Liberal media watchers say crackdowns are justified given the way they say social media and conservative media outlets have allowed dangerous conspiracy theories to ferment. They say the Jan. 6 riot, in which five people died, were a tipping point that exposes the real-world dangers at play.
“We’re living now with the consequences of this experiment of misinformation and extremism that was allowed to boil over,” said Angelo Carusone, the president of Media Matters for America, which has organized boycotts of Fox News. “Now we’ve reached the tipping point. The right is bugging out and trying to frame this as cancel culture, but I think they’re missing just how angry everyone is at them right now.”
Free-market advocacy groups also dispute the idea that social media blacklisting is a form of censorship.
The First Amendment protects against government censorship, but private companies are not required to publish commentary they fear could be harmful to their bottom lines.
“These companies are private and have every right to not carry speech they don’t want,” said Jessica Melugin, the associate director of the Competitive Enterprise Institute’s Center for Technology and Innovation. “I don’t want to minimize the feelings and frustrations people have with these platforms, which are sincere, but at the end of the day this is a business decision.”
Conservatives say their political enemies are using the Jan. 6 riot to push for previously unimaginable crackdowns, including on Fox News, the top news source for a majority of conservatives.
Fox has survived many boycotts before and makes a tremendous amount of its money from cable fees, which are separate from its advertising revenue.
And Fox News believes any move by the carriers to pull their network would not hold up in court, given anti-trust laws that prevent cable providers that own Fox’s rivals from giving a competitive advantage to their own programs.
Regardless, Fox is trumpeting the attacks from their rivals as evidence of an attempt to silence conservatives.
Murdoch, the chairman of News Corp., also owns the New York Post, which ran a story about Hunter Biden during the presidential campaign that was essentially blacklisted by the social media giants.
“This rigidly enforced conformity, aided and abetted by so-called social media, is a straitjacket on sensibility,” Murdoch said over the weekend. “Too many people have fought too hard in too many places for freedom of speech to be suppressed by this awful woke orthodoxy.”
Critics roll their eyes at the notion that one of the world’s most powerful publishers could be silenced.
Figures like Trump have as big a platform as they desire even after being blackballed by social media.

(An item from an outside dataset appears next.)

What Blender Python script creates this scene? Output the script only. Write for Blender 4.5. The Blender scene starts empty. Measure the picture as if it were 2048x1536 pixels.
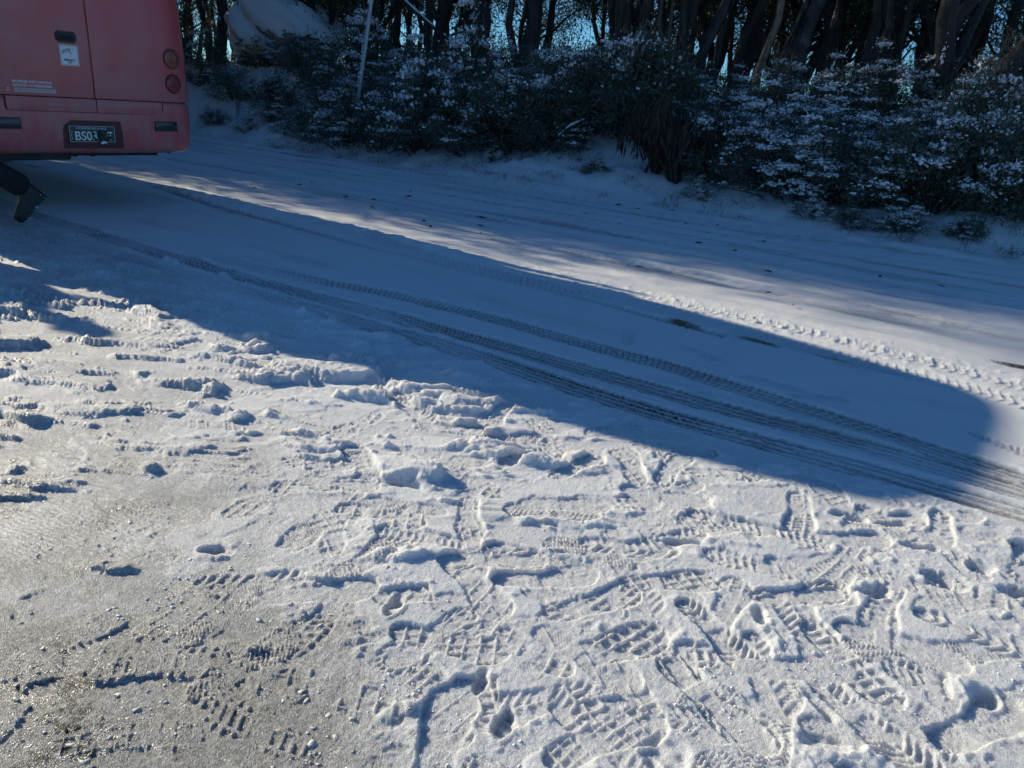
import bpy, bmesh, math, random
import numpy as np
from mathutils import Vector, Matrix
R_ = math.radians
random.seed(7)

# ------------------------------------------------------------------ camera
FPX, CAM_H, PITCH, ROLL = 1500.0, 1.15, R_(20.5), R_(4.4)
F = np.array([0, math.cos(PITCH), -math.sin(PITCH)])
Ra = np.array([1.0, 0, 0]); Ua = np.cross(Ra, F)
RV = math.cos(ROLL)*Ra + math.sin(ROLL)*Ua
UV = -math.sin(ROLL)*Ra + math.cos(ROLL)*Ua
CAM = np.array([0, 0, CAM_H])
scene = bpy.context.scene
C = scene.collection
cd = bpy.data.cameras.new('camera'); cam = bpy.data.objects.new('camera', cd); C.objects.link(cam)
cd.sensor_width = 36; cd.lens = FPX/2048*36; cd.clip_start = 0.05; cd.clip_end = 3000
cam.matrix_world = Matrix(((RV[0], UV[0], -F[0], 0), (RV[1], UV[1], -F[1], 0), (RV[2], UV[2], -F[2], CAM_H), (0, 0, 0, 1)))
scene.camera = cam

# ------------------------------------------------------------------ sky and sun
SUN_AZ, SUN_EL = R_(58.6), R_(21.7)             # the sun stands 57 degrees to the left of the view
w = bpy.data.worlds.new('World'); scene.world = w; w.use_nodes = True
nt = w.node_tree; bg = nt.nodes['Background']
sky = nt.nodes.new('ShaderNodeTexSky'); sky.sky_type = 'NISHITA'; sky.sun_disc = False
sky.sun_elevation = SUN_EL; sky.sun_rotation = -SUN_AZ
sky.altitude = 1400; sky.air_density = 1.0; sky.dust_density = 0.9; sky.ozone_density = 2.5
wb = nt.nodes.new('ShaderNodeMix'); wb.data_type = 'RGBA'; wb.blend_type = 'MULTIPLY'; wb.inputs['Factor'].default_value = 1      # camera white balance, one factor for the whole sky
wb.inputs['B'].default_value = (.62, 1.16, 1.56, 1); nt.links.new(sky.outputs[0], wb.inputs['A']); nt.links.new(wb.outputs['Result'], bg.inputs[0]); bg.inputs[1].default_value = 0.063
sd = bpy.data.lights.new('sun', 'SUN'); sd.energy = 5.0; sd.angle = R_(0.5); sd.color = (1, 0.89, 0.67)
sun = bpy.data.objects.new('sun', sd); C.objects.link(sun)
sdir = Vector((-math.cos(SUN_EL)*math.sin(SUN_AZ), math.cos(SUN_EL)*math.cos(SUN_AZ), math.sin(SUN_EL)))
sun.rotation_euler = (-sdir).to_track_quat('-Z', 'Y').to_euler()
scene.view_settings.view_transform = 'Standard'; scene.view_settings.look = 'None'
scene.view_settings.exposure = 0.32; scene.view_settings.gamma = 1.0
scene.render.engine = 'CYCLES'
scene.cycles.max_bounces = 4; scene.cycles.diffuse_bounces = 2; scene.cycles.glossy_bounces = 1; scene.cycles.use_adaptive_sampling = True; scene.cycles.adaptive_threshold = .02
scene.cycles.transmission_bounces = 2; scene.cycles.transparent_max_bounces = 6
scene.cycles.use_denoising = True

# ------------------------------------------------------------------ helpers
def tag(o, label=None, cat=None, group=None, kind=None):
    if label: o['label'] = label
    if cat: o['category'] = cat
    if group: o['group'] = group
    if kind: o['kind'] = kind
    return o
def empty(name, loc=(0, 0, 0), rz=0):
    o = bpy.data.objects.new(name, None); C.objects.link(o); o.location = loc; o.rotation_euler = (0, 0, rz); o.empty_display_size = .2
    return o
def link(name, me, mat=None, parent=None, smooth=False):
    o = bpy.data.objects.new(name, me); C.objects.link(o)
    if mat is not None and not me.materials: me.materials.append(mat)
    if parent is not None: o.parent = parent
    if smooth: me.polygons.foreach_set('use_smooth', [True]*len(me.polygons))
    return o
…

Trump could hold a press conference that would earn wall-to-wall coverage or sit for an interview with any media outlet that will have him.
But conservatives say the downstream effect is where the problem lies, citing instances where ordinary people with small followings lose their jobs for expressing unorthodox political views or are swept up in a social media purge.
Free speech advocates warn about the slippery slope in restraining political commentary that falls outside the mainstream.
The social media crackdown has also ensnared some left-wing content, with Facebook recently provoking a firestorm of controversy for shutting down socialist web pages, including the popular World Socialist Web Site.
Civil liberties advocates say there is no easy fix.
Ira Glasser, the former executive director of the American Civil Liberties Union, said the new media landscape has been so thoroughly disrupted by the social media giants that there is no clear-cut answer about how to balance speech concerns with the desire to stop the spread of dangerous misinformation.
“What Facebook and Twitter did is perfectly legal and not really different from what a publisher or broadcaster would do if they decided to change or fire one of their anchors or columnists,” Glasser said this week on the “Joe Rogan Experience” podcast this week.
“On the other hand, they are sort of like a platform or electronic soap box they erected in the park, and invited anybody and everybody to come, and when they start picking and choosing … when they start being a gatekeeper, you run the risk of them closing people out of a national dialogue and depriving people of an audience. That’s a problem and it’s a problem we haven’t figured out how to work out yet.”